Frequently Asked Questions

What's the difference between FOB and CIF?

FOB (Free on Board) means the seller covers costs up to loading the goods onto the vessel; the buyer pays freight, insurance, and subsequent charges. CIF (Cost, Insurance, Freight) means the seller includes freight and insurance in the price. This calculator works for both—just input the appropriate costs. FOB typically gives you more control over shipping costs but requires arranging freight yourself.

How do I find my product's customs duty rate?

Determine your product's HS (Harmonized System) code—a 6-10 digit classification. You can search online databases or consult a customs broker. The duty rate is published in the destination country's tariff schedule. Many countries provide online lookup tools (e.g., USITC's HTS Search, EU's TARIC).

Are there ways to reduce landed costs?

Yes.
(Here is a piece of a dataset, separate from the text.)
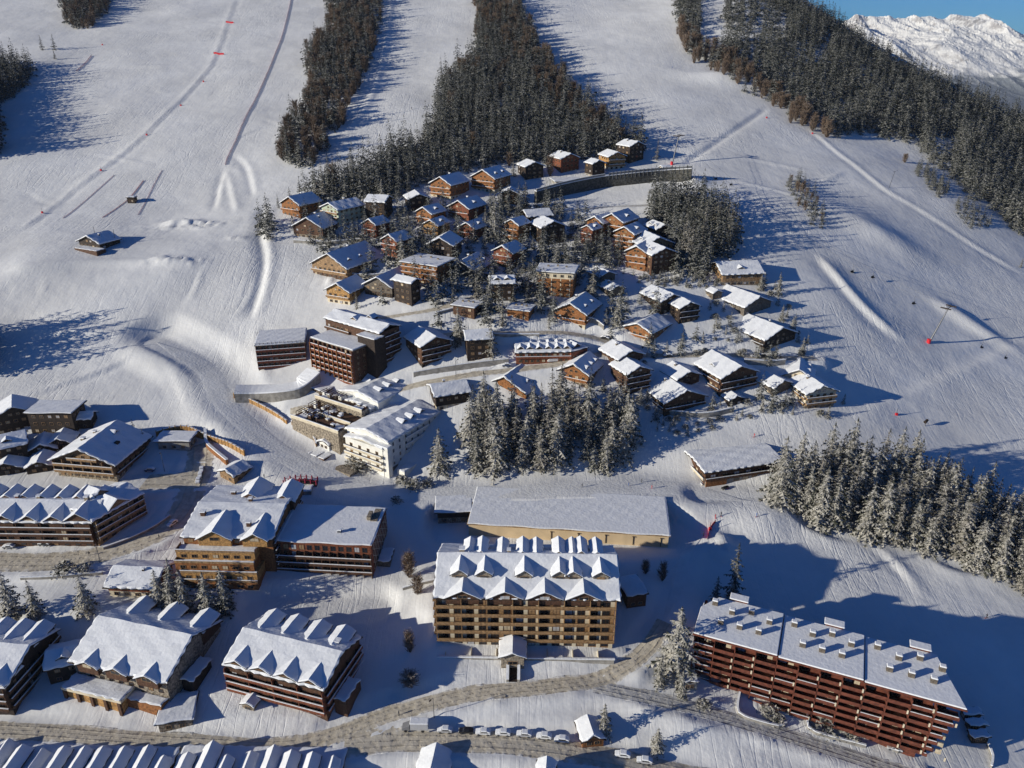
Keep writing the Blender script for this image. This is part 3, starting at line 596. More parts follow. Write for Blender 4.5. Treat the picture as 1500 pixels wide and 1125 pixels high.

Strategies include: sourcing from countries with free trade agreements (lower or zero duties), using bonded warehouses to defer duty payment until sale, applying for duty drawback programs (refunds on duties for exported goods), optimizing packaging to reduce dimensional weight charges, and consolidating shipments to lower per-unit freight costs. Always verify compliance—misclassification can lead to penalties.

Additional Guidance

For complex shipments or high-value goods, consult a licensed customs broker. They can help with classification, valuation, and compliance. Keep all invoices and shipping documents for customs audits. Be aware of restricted or prohibited items that may incur additional scrutiny or bans. Consider insurance beyond basic cargo coverage for theft, damage, or loss during transit. Finally, monitor exchange rate fluctuations—they can significantly impact landed costs if payments are made in foreign currency. Use forward contracts or multi-currency accounts to hedge if needed.